И вдруг… потрясение!
Как это?
Как он мог?!
Ужас!
Бездарность!
Только теперь я вижу: это худшая из поэм мировой литературы; страница за страницей — сплошная литания мук, список пыток. «Всевышняя Любовь…» И эта его «Всевышняя Любовь» вдруг вытаскивает на свет всю монструозность этого представления. И его подлость. Ладно, если речь о Чистилище, согласен… если эти грехи такого уж сатанинского требовали наказания, то все-таки где-то вдалеке маячит огонек Спасения. Но Ад?
Ад — это не наказание. Наказание ведет к очищению, у него есть свой конец. Ад — это вечная пытка, и обреченный должен выть десять миллионов лет, и ничего никогда не изменится. Наше чувство справедливости не вынесет такого.
А он, видите ли, чертит на адских вратах: «Мы созданы Всевышнею Любовью».
Чем же это объяснить, если не его страхом и подлостью — чтобы подлизаться!.. В испуге, дрожа от ужаса, он решается оказать высшие почести высшему террору и всевышнюю жестокость называет всевышнею любовью. Никогда еще слово «любовь» не использовалось так бессовестно парадоксально. Ни одно слово человеческого языка не было употреблено таким бесстыдно извращенным способом.

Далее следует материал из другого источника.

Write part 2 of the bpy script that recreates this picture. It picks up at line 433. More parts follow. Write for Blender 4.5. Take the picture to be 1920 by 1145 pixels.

А ведь это слово — самое дорогое и самое святое. Падает из наших рук подлая книга, и наши потрескавшиеся уста шепчут: он не имел права…
Поднимаю бесчестную книгу, пробегаю глазами всю поэму, действительно, все эти адские застенки дымят у него фимиамом Всевышней Любви, он принимает ад, он ему потворствует, более того — он его обожает! Но как получилось… что произведение, напичканное до такой степени самым диким страхом, такое сервильное, настолько противоречащее извечному человеческому чувству справедливости, смогло превратиться в течение веков в Назидательную Книгу, в достойнейшую поэму?